Following is the biography of Giovanni Palatucci updated since after the publication of the research paper by the Primo Levi Center of New York, which has recently questioned several passages in the story of the Fiume police officer, first of all the rescue of 5,000 Jews.
Since the publication in the Corriere della Sera of Alessandra Farkas' article about this paper, a debate unfolded that involved Gabriele Nissim, Gariwo Chairman, Matteo Luigi Napolitano, professor at the Università Marconi in Roma, Natalia Indrimi of New York's Primo Levi Center, historian Anna Foa and other influential voices.
After the argument sparked by the paper of the Primo Levi Center, the New York Times defined Palatucci as a "collaborator" of the Nazis in Fiume, Yad Vashem and the Vatican started reexamining their own documents, while Anna Foa and the Corriere della Sera recalled the presence of some pieces of testimony of the real rescues of Jews performed by Palatucci.

In December 2013 a research group was set up to analyze the story of the Fiume Chief of Police in Fiume.
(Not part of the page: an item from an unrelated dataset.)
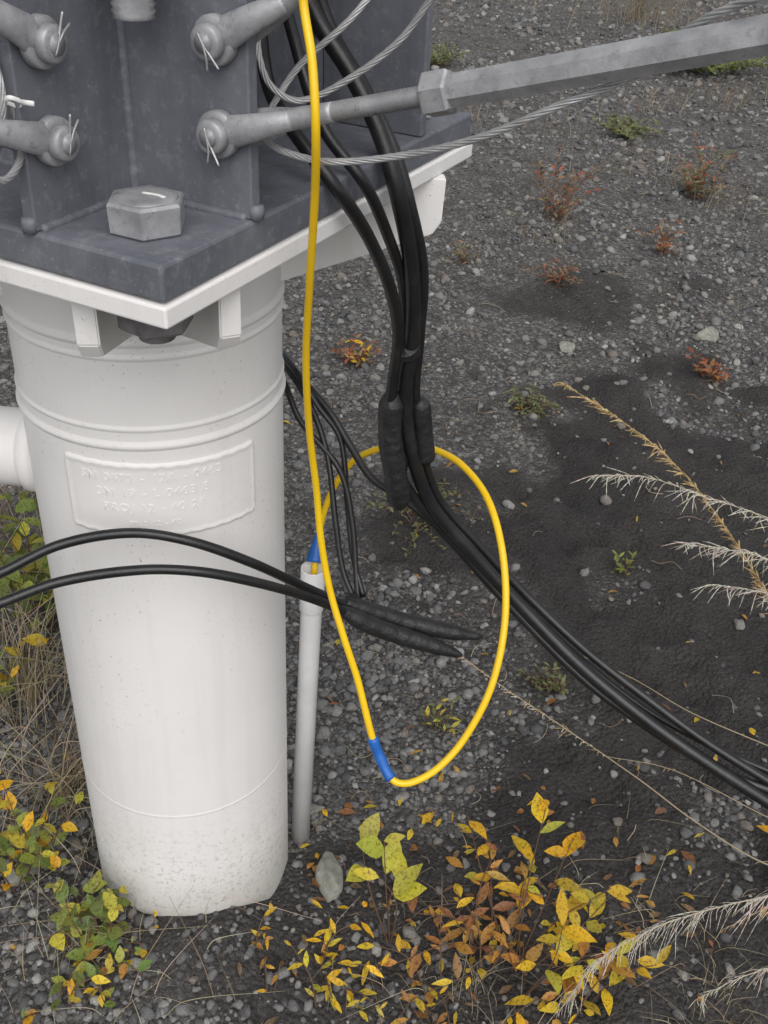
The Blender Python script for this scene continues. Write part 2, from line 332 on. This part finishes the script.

The closing statement of this commission establishes that no conclusion was reached: it will be up to each member (Mauro Canali, Matteo Luigi Napolitano, Marcello Pezzetti, Liliana Picciotto, Micaela Procaccia, Michele Sarfatti, Susan Zuccotti) to express his/her own view.
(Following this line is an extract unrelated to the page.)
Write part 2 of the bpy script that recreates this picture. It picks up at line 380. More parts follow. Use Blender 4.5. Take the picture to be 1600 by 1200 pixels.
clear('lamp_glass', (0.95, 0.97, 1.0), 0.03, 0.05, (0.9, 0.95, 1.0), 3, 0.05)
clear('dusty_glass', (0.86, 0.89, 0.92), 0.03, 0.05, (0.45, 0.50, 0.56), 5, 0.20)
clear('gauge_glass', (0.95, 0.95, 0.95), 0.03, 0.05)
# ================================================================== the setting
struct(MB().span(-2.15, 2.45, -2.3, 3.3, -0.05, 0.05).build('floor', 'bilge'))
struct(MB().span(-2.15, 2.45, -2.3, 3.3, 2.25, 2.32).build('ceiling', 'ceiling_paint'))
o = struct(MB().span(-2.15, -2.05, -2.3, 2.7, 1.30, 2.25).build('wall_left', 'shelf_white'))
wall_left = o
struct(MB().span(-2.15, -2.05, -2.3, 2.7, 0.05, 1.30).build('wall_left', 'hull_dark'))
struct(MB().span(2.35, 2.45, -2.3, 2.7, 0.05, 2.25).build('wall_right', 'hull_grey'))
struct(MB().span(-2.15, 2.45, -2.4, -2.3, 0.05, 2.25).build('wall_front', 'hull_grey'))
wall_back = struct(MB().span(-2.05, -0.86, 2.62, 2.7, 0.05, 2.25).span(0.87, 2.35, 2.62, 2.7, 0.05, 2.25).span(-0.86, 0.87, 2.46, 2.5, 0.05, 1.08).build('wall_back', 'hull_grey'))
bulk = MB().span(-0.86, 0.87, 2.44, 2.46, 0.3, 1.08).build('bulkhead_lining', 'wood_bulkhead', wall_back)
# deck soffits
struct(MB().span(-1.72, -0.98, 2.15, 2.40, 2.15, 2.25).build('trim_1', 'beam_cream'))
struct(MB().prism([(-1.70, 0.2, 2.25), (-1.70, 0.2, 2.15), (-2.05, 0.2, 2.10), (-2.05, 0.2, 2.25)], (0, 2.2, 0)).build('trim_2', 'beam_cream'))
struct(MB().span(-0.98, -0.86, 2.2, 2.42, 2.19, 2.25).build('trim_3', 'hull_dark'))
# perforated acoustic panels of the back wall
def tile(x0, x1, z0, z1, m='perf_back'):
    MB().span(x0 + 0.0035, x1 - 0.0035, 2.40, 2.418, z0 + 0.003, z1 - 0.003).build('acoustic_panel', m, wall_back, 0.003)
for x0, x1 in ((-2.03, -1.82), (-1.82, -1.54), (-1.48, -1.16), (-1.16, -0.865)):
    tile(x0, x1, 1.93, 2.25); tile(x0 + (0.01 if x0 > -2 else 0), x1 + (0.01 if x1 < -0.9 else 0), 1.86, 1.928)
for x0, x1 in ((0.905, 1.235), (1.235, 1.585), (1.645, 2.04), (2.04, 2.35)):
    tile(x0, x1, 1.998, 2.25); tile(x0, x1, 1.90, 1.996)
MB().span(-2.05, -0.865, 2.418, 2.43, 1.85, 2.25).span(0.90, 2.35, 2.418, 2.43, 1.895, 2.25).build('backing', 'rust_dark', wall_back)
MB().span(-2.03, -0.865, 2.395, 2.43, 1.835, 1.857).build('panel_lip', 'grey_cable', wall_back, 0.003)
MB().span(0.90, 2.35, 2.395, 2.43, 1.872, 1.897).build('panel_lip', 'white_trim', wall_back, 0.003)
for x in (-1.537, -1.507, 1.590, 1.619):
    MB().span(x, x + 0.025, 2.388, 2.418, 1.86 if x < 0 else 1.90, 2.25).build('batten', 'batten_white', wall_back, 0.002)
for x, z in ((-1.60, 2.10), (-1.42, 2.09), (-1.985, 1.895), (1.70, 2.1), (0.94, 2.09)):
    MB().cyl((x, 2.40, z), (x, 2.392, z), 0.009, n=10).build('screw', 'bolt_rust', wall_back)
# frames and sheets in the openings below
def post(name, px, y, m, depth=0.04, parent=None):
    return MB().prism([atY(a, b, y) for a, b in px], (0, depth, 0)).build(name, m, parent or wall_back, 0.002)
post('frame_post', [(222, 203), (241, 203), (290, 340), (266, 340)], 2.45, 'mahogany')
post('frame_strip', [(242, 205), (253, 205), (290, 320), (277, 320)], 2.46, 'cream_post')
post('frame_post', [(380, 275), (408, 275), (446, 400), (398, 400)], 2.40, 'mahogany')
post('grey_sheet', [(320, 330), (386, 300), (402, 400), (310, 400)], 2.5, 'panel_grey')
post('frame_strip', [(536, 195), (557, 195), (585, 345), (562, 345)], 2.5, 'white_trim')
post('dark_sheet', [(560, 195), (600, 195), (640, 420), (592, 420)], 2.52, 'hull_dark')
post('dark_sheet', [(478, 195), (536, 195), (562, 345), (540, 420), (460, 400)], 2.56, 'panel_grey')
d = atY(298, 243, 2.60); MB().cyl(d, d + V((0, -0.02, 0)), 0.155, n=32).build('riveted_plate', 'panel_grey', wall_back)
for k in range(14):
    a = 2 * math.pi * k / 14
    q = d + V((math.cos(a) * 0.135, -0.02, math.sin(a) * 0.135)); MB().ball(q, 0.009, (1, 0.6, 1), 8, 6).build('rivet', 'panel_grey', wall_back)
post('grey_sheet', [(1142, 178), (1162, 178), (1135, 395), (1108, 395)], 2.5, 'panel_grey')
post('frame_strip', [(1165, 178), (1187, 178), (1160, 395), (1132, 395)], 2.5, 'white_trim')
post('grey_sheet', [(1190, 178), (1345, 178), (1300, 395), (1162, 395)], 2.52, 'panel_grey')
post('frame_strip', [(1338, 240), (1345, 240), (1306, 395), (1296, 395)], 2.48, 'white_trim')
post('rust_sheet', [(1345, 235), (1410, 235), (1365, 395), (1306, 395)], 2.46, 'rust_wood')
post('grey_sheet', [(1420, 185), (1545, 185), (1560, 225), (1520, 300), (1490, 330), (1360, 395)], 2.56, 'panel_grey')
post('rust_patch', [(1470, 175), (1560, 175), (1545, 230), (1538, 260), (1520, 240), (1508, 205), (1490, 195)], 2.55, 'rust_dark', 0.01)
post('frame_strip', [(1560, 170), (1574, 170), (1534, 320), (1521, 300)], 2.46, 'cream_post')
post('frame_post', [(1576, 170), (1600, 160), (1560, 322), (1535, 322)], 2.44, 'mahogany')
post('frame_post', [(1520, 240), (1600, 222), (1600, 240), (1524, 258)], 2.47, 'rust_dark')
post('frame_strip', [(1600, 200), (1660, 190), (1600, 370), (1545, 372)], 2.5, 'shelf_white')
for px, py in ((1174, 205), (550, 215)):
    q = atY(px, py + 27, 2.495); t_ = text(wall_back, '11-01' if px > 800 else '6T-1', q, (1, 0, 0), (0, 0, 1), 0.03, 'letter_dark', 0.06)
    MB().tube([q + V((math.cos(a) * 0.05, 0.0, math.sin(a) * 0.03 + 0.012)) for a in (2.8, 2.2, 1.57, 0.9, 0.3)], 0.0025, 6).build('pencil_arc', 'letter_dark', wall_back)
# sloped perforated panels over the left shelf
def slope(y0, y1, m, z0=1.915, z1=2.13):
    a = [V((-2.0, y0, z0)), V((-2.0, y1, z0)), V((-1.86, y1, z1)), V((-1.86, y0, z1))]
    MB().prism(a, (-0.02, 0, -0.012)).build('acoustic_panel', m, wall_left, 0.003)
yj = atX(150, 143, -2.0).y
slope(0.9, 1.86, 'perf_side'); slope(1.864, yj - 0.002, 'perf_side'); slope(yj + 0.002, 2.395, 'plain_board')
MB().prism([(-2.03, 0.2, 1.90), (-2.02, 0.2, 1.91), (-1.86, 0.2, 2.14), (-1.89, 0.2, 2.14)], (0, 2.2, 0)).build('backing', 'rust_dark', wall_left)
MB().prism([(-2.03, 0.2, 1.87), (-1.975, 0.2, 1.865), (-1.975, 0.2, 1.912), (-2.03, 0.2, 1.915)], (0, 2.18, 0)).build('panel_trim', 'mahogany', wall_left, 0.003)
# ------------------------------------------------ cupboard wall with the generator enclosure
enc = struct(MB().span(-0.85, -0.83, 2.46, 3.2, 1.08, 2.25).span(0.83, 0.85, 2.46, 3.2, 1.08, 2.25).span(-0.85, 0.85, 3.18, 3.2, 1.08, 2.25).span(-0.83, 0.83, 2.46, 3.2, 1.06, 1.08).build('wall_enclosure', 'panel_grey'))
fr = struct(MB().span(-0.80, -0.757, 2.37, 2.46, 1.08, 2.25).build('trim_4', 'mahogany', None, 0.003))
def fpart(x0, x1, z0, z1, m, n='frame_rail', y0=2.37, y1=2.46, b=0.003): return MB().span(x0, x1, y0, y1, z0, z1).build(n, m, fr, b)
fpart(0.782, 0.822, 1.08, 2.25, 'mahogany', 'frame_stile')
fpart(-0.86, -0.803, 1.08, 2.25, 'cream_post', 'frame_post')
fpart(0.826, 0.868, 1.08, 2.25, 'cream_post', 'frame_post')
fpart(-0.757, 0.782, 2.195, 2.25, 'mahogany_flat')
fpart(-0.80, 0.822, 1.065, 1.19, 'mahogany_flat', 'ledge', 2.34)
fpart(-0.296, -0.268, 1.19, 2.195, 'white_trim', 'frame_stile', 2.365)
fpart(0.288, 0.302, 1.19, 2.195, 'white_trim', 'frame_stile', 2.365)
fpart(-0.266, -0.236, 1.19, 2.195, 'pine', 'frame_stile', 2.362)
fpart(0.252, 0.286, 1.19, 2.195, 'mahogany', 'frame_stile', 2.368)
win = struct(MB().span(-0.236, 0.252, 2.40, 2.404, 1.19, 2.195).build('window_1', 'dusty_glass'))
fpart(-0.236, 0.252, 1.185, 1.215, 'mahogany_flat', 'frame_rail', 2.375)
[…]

In the Further Insight box there are some articles about this story of the police officer in Fiume.

Giovanni Palatucci was born in Montella, in the province of Avellino, on 31May 1909.
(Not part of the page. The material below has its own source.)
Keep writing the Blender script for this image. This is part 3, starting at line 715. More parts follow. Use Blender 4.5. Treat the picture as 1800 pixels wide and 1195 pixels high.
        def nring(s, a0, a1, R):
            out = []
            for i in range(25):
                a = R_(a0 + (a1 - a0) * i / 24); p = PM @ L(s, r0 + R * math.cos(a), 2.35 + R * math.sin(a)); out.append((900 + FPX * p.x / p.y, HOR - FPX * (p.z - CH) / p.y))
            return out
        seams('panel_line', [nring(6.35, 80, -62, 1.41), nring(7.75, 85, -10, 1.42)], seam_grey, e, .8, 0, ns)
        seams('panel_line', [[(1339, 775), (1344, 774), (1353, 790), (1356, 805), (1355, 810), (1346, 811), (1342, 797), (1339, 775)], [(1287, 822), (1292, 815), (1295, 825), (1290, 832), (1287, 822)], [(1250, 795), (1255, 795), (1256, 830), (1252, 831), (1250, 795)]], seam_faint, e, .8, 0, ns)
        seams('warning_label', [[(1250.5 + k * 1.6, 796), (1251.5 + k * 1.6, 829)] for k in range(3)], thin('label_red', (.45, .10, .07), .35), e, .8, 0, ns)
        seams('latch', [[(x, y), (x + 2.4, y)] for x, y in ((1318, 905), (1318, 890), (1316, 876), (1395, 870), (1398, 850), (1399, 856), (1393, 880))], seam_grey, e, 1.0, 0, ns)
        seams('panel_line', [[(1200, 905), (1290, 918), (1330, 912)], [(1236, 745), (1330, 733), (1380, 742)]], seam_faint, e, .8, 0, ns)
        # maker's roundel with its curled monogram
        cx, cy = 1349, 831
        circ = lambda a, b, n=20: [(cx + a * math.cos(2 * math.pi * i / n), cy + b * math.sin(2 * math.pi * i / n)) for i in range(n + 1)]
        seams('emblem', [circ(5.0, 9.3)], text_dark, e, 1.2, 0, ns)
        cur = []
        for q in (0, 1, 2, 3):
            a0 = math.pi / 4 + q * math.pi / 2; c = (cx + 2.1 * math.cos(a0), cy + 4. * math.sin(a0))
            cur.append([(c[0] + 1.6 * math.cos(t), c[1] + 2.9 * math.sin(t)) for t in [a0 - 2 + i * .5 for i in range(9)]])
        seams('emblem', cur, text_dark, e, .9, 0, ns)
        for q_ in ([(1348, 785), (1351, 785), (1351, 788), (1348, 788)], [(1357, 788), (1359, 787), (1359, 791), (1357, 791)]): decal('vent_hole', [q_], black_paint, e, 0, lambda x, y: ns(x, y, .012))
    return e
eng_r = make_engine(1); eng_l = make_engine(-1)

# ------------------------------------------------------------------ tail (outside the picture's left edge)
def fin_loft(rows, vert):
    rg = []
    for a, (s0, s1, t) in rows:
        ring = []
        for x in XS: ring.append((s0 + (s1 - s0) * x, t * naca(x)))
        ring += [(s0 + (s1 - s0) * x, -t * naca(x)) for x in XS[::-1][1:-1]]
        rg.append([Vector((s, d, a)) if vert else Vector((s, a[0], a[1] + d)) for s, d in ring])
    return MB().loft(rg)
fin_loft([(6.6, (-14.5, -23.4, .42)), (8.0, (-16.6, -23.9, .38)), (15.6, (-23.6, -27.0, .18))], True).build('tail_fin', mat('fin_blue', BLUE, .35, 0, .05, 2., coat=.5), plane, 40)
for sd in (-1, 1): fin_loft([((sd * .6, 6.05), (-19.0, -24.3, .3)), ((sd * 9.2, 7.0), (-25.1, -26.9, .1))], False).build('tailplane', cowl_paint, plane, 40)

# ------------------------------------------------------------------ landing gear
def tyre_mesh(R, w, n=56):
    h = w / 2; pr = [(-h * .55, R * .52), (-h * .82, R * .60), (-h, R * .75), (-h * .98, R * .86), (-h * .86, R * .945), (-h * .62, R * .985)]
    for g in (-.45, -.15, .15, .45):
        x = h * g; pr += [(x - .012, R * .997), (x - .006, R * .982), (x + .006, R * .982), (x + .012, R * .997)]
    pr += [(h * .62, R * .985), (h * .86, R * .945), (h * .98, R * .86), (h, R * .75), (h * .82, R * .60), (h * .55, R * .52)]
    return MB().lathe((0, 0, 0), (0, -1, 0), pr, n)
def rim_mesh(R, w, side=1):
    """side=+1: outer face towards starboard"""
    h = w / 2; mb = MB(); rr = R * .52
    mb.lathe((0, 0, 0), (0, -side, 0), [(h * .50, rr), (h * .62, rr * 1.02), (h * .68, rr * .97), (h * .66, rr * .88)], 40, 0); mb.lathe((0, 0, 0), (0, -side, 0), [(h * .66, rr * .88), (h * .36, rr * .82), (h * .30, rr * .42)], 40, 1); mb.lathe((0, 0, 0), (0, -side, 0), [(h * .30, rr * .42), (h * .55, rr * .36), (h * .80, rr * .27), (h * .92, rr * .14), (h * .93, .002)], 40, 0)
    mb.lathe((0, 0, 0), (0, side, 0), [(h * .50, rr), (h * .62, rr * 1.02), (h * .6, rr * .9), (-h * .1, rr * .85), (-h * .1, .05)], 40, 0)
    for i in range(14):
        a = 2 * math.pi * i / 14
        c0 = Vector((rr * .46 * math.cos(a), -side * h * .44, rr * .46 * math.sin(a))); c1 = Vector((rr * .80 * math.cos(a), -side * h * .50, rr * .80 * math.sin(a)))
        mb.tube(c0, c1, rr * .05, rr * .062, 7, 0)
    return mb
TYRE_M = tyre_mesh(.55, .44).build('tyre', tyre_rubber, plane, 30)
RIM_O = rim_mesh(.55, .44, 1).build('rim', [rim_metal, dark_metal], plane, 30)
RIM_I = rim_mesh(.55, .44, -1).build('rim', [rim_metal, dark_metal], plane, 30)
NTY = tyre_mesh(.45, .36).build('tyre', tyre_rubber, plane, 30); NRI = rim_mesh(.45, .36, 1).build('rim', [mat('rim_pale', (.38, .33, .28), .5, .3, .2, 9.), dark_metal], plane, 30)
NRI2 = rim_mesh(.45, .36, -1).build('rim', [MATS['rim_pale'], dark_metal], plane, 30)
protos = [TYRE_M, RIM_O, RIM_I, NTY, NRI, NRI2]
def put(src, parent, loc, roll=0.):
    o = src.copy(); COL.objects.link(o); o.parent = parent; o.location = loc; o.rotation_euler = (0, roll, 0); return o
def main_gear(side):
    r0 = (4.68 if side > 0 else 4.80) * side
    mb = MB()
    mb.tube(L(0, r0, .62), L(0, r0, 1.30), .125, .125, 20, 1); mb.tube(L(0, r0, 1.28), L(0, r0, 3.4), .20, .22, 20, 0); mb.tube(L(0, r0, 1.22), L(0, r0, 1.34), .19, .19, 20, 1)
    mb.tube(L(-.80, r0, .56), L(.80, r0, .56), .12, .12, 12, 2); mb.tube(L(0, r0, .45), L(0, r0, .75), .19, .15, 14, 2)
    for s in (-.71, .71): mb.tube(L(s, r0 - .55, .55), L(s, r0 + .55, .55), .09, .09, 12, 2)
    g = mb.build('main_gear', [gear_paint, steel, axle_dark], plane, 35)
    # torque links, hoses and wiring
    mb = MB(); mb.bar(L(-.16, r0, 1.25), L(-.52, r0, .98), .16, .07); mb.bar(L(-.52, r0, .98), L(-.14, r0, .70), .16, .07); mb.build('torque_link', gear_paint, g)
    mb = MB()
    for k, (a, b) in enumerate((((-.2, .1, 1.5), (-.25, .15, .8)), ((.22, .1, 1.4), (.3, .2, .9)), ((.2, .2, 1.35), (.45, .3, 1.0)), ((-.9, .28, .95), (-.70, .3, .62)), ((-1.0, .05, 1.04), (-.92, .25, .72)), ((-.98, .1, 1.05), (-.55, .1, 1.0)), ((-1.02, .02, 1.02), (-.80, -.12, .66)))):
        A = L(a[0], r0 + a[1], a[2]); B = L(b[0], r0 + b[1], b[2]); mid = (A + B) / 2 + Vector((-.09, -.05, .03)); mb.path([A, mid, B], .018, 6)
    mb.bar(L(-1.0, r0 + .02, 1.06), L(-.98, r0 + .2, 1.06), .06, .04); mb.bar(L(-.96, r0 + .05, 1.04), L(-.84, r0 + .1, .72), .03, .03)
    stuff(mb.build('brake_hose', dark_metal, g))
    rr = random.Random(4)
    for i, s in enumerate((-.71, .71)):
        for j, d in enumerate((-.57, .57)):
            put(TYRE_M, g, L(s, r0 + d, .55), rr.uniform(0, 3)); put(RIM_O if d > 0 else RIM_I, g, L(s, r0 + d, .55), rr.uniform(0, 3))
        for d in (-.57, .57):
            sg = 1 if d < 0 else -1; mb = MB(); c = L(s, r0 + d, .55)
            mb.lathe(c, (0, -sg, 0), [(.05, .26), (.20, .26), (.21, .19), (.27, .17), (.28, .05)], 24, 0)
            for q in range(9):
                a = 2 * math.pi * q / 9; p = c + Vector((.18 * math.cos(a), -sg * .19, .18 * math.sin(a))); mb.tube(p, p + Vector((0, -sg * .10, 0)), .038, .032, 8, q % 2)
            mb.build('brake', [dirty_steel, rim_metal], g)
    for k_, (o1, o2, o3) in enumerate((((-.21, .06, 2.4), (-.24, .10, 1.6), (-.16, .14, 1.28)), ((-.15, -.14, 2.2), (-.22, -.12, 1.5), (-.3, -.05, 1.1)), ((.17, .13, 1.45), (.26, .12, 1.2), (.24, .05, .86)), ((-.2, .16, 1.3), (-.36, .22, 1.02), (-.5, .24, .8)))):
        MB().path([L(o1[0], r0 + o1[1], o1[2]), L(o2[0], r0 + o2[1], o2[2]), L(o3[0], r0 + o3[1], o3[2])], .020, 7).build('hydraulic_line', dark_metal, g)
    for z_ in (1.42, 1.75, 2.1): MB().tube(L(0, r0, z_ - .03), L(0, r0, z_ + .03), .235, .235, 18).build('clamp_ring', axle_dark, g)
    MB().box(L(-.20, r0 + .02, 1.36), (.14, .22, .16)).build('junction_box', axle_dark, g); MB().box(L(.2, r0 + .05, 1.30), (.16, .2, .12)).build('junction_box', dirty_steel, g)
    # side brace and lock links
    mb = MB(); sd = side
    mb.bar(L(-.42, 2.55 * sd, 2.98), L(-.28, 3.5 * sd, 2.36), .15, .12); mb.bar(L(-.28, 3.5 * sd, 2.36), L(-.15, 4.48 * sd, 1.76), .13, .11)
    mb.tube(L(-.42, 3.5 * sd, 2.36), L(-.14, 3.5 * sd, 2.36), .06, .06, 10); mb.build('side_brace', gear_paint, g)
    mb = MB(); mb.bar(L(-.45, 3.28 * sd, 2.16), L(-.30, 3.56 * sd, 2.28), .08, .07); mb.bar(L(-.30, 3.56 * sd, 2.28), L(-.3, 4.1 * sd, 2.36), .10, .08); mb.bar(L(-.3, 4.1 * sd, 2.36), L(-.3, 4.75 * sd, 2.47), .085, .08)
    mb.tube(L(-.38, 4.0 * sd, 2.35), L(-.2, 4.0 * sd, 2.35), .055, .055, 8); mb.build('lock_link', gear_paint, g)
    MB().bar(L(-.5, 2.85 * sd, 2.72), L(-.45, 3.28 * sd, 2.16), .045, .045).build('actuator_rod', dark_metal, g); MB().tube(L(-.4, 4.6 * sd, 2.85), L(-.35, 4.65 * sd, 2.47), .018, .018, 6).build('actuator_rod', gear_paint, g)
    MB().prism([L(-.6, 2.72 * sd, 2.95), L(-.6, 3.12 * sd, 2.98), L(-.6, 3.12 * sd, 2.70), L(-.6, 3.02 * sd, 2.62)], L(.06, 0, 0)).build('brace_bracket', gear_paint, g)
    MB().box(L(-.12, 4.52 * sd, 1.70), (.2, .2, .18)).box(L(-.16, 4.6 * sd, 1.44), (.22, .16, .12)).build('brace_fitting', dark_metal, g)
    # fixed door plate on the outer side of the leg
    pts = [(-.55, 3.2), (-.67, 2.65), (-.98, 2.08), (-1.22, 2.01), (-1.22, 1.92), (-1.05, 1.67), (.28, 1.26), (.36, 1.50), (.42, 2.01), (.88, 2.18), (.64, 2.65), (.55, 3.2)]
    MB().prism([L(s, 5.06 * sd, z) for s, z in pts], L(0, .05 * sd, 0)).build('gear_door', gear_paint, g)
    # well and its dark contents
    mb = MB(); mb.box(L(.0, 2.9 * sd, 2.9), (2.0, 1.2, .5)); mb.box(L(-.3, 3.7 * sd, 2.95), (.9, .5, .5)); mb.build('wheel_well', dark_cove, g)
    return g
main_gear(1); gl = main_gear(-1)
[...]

In 1932, at the age of twenty-three, he graduated in law from Turin University and in 1936 he joined the police force as a volunteer and became Deputy Police Commissar in Genoa. At the end of 1937 he was sent to manage the police headquarters in the Adriatic seaport of Fiume. He later became Commissar and then Chief of Police regent in the department of foreign nationals, where he witnessed first hand the harsh reality of life for the Jews. When the Ministry decided, in April 1939, to transfer Palatucci to Caserta in the south of Italy, he refused to leave Fiume.
Rodolfo Grani, a Fiume Jew who knew Palatucci personally, recalls him as an “upright young Catholic” and mentions his first major attempt to rescue Jews in March 1939. Eight hundred fugitives were due to be handed over to the Gestapo within a matter of hours. Palatucci immediately warned Grani, who managed to persuade Bishop Isidoro Sain to offer the fugitives temporary shelter and protection in the nearby village of Abbazia.
On 13 September 1944 Palatucci was arrested by lieutenant colonel Kappler of the SS and taken to prison in Trieste. From there, on 22 October, he was transferred to the extermination camp at Dachau, where he died on 10 February 1945, just a few days before the Liberation, in his 36th year.
In 1990 the Yad Vashem in Jerusalem acknowledged him as a “Righteous among the Nations” and in 1995 the Italian State awarded him the Medaglia d'Oro al Merito Civile.
On 21 March 2000 the Vicariate of Rome issued an edict to start proceedings for the beatification of the “Servant of God Giovanni Palatucci”, which were successfully concluded on 9 October 2002. In addition, at the ecumenical Jubilee ceremony on 7 May 2000, pope John Paul II numbered him among the martyrs of the 20th century.
Dedications to Giovanni Palatucci include: the Brindisi Police Headquarters, the main municipal park in Nettuno, in the province of Rome, a street and the local branch of the National Police Association in Caggiano, a square in the centre of Padua, opposite the police station, and a street in Montelupone, dedicated on 27 January 2007, International Holocaust Remembrance Day.
We owe the discovery of the Fiume Police Chief to Georges de Canino, who found a biographical profile of him written by the scholar Goffredo Raimo, and then elaborated it by following up the little information available with eye-witness accounts and documents.

Following a controversy arisen in the media in 2013 after the publication in the New York Times of some critical statements about Palatucci from the Primo Levi Center, Yad Vashem set up an inquiry and concluded in 2014, in the words of Prof. David Cassuto, that "there is no real nor alleged news that may ever justify the review of the recognition of Giovanni Palatucci as Rigtheous among the nations that was bestowed on him on 12 September 1990".